Music has been a part of my life for as long as I can remember. I grew up in a small but very musical town in the south of England, and my family have always been involved in community music-making.

When I was a baby my mum ran a music group for toddlers and their parents, of which I was an extremely active and disruptive participant. When my older brother reluctantly began having piano lessons, I couldn’t stand to be left behind, and against her better judgement my mum agreed to let her strong-willed four year old have lessons as well. Two years later, my primary school offered a free trial of Suzuki violin lessons. My dad, who often suffers from tinnitus, struggled with the high-pitched E string of the violin so you can imagine his relief when at the age of 11 my ears and heart were taken by the deeper, more mellow sound of the viola.

I first picked up a viola in my youth orchestra, where all violinists were encouraged to give it a go. I fell in love straight away – not only with the sound but also with sitting right in the belly of the orchestra, where you could hear all the different voices around you.

I decided not to go straight to music college at the age of 18 and instead studied music at the University of Oxford. My degree completely changed the way I thought about music. The subject was much broader than my world of music-making had ever been, from medieval motets to global hip hop, psychology of musical experience to sociological/psychological angles. It made me appreciate how powerful music is in so many different areas of life, as well as reaffirming in me that this was the career I wanted. I continued to study viola with Robert Turrell alongside my degree.

I then had two amazing years at the Royal Academy of Music, studying with Jon Thorne. There I found three incredibly talented and inspiring women with which to form the Bloomsbury Quartet. This group combines my two loves of chamber music and community outreach, as we are currently the Wigmore Learning/Open Academy fellowship ensemble.

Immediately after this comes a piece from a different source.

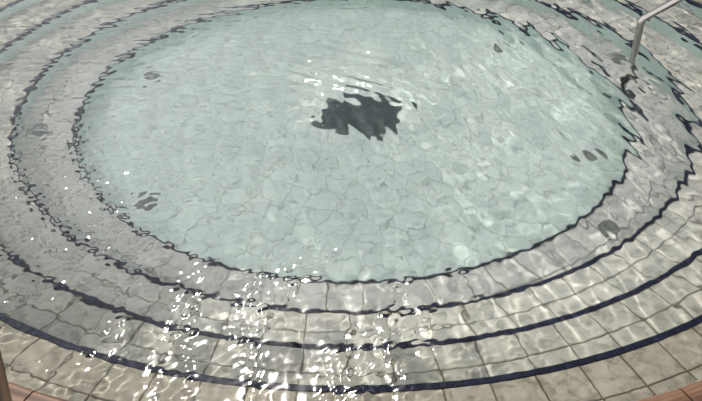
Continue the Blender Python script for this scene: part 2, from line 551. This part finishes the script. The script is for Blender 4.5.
# order the border into one loop for the bottom face
nxt = {int(p): int(q_) for p, q_ in border}
skirt = np.array([[int(q_), int(p), mp[int(p)], mp[int(q_)]] for p, q_ in border])
start = int(border[0, 0]); loop = [start]; cur = nxt[start]
while cur != start and len(loop) < len(border) + 2:
    loop.append(cur); cur = nxt[cur]
allv = np.concatenate([verts, low])
me = bpy.data.meshes.new('water')
nq = len(quads) + len(skirt)
loops = np.concatenate([quads.ravel(), skirt.ravel(), np.array([mp[v] for v in reversed(loop)])])
starts = np.concatenate([np.arange(nq) * 4, [nq * 4]])
me.vertices.add(len(allv)); me.vertices.foreach_set('co', allv.astype(np.float32).ravel())
me.loops.add(len(loops)); me.loops.foreach_set('vertex_index', loops.astype(np.int32))
me.polygons.add(nq + 1)
me.polygons.foreach_set('loop_start', starts.astype(np.int32))
sm = np.zeros(nq + 1, dtype=bool); sm[:len(quads)] = True
me.update(calc_edges=True)
me.polygons.foreach_set('use_smooth', sm)
me.validate()
me.materials.append(M_WATER)
water = link(bpy.data.objects.new('water', me))
tag(water, 'clear rippled pool water filling the round pool, with sun glitter at the near side', 'water', None, 'stuff')

# ------------------------------------------------------------------ light
for o in receivers:
    o.cycles.is_caustics_receiver = True
water.cycles.is_caustics_caster = True

sd = bpy.data.lights.new('sun', 'SUN')
sd.energy = 4.0
sd.angle = R(1.6)
sd.color = (1.0, 0.95, 0.87)
sd.cycles.is_caustics_light = True
sun = link(bpy.data.objects.new('sun', sd))
SUN_EL, SUN_AZ = R(49.5), R(-8)                  # azimuth from +y towards +x
sv = Vector((math.sin(SUN_AZ) * math.cos(SUN_EL), math.cos(SUN_AZ) * math.cos(SUN_EL), math.sin(SUN_EL)))
sun.rotation_euler = sv.to_track_quat('Z', 'Y').to_euler()

SKY = 2.6
w = bpy.data.worlds.new('sky'); scene.world = w
w.use_nodes = True
nt = w.node_tree
bg = nt.nodes['Background']
# sky shaped for fill: brightness added overhead and behind viewer, blue grey in front
N, L = nt.nodes, nt.links
tc = N.new('ShaderNodeTexCoord')
def dotdir(v):
    d_ = N.new('ShaderNodeVectorMath'); d_.operation = 'DOT_PRODUCT'
    L.new(tc.outputs['Generated'], d_.inputs[0]); d_.inputs[1].default_value = Vector(v).normalized()
    return d_.outputs['Value']
rp = N.new('ShaderNodeValToRGB')
mr = N.new('ShaderNodeMapRange'); mr.inputs['From Min'].default_value = -1; mr.inputs['From Max'].default_value = 1
L.new(dotdir((0.0, 0.92, 0.40)), mr.inputs[0]); L.new(mr.outputs[0], rp.inputs[0])
rp.color_ramp.elements[0].position = 0.42; rp.color_ramp.elements[0].color = (1.0, 1.0, 1.0, 1)
rp.color_ramp.elements[1].position = 0.88; rp.color_ramp.elements[1].color = (0.065, 0.075, 0.09, 1)
e = rp.color_ramp.elements.new(0.62); e.color = (0.85, 0.88, 0.92, 1)
e = rp.color_ramp.elements.new(0.76); e.color = (0.12, 0.14, 0.16, 1)
cn = N.new('ShaderNodeTexNoise'); cn.inputs['Scale'].default_value = 2.2; cn.inputs['Detail'].default_value = 5
L.new(tc.outputs['Generated'], cn.inputs['Vector'])
cm = N.new('ShaderNodeMapRange'); cm.inputs['From Min'].default_value = 0.3; cm.inputs['From Max'].default_value = 0.7
cm.inputs['To Min'].default_value = 0.75; cm.inputs['To Max'].default_value = 1.25
L.new(cn.outputs['Fac'], cm.inputs[0])
# lighter sky low on the left
lf = N.new('ShaderNodeMapRange'); lf.inputs['From Min'].default_value = 0.62; lf.inputs['From Max'].default_value = 0.97
lf.inputs['To Min'].default_value = 0.0; lf.inputs['To Max'].default_value = 0.5
L.new(dotdir((-0.75, 0.50, 0.42)), lf.inputs[0])
ad = N.new('ShaderNodeVectorMath'); ad.operation = 'ADD'
L.new(rp.outputs[0], ad.inputs[0]); L.new(lf.outputs[0], ad.inputs[1])
sc_ = N.new('ShaderNodeVectorMath'); sc_.operation = 'SCALE'
L.new(ad.outputs[0], sc_.inputs[0]); L.new(cm.outputs[0], sc_.inputs['Scale'])
L.new(sc_.outputs[0], bg.inputs['Color'])
bg.inputs['Strength'].default_value = SKY

# ------------------------------------------------------------------ camera
F, PITCH, ROLL, YAW, CH, CD = 801.16, 0.588456, -0.0034004, 0.0034465, 1.929577, 4.473146
def ray(x, y):
    c, s = math.cos(ROLL), math.sin(ROLL)
    x, y = c * x - s * y, s * x + c * y
    d_ = Vector((x, math.cos(PITCH) + y * math.sin(PITCH), -math.sin(PITCH) + y * math.cos(PITCH)))
    return Matrix.Rotation(YAW, 3, 'Z') @ d_
f_ = ray(0, 0); rgt = ray(1, 0) - f_; up_ = ray(0, 1) - f_
cd = bpy.data.cameras.new('camera')
cd.sensor_width = 36; cd.lens = F / 702 * 36
cam = link(bpy.data.objects.new('camera', cd))
Mx = Matrix((rgt, up_, -f_)).transposed().to_4x4()
Mx.translation = Vector((0, -CD, CH))
cam.matrix_world = Mx
scene.camera = cam

scene.view_settings.view_transform = 'Standard'
scene.view_settings.look = 'None'
scene.view_settings.gamma = 1.0
scene.view_settings.use_curve_mapping = False
scene.view_settings.exposure = -0.1
cy = scene.cycles
cy.use_denoising = True
cy.caustics_refractive = True
cy.caustics_reflective = False
cy.max_bounces = 12
cy.transmission_bounces = 10
cy.sample_clamp_indirect = 6.0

When I’m not making music, I love to unwind with cooking at the end of a long day. I recently learnt how to make fresh pasta on holiday in Italy, which was delicious.


Royal Academy of Music
London, UK

University of Oxford
Oxford, UK


Bloomsbury Quartet


What’s on your playlist right now?
I could listen to Norah Jones for hours on end

If you could reinvent the way we experience classical music, what would you change?
I love to attend concerts where the audience is free to experience it in a truly comfortable way – for example performing in spaces where people can eat/drink and lie down or walk around.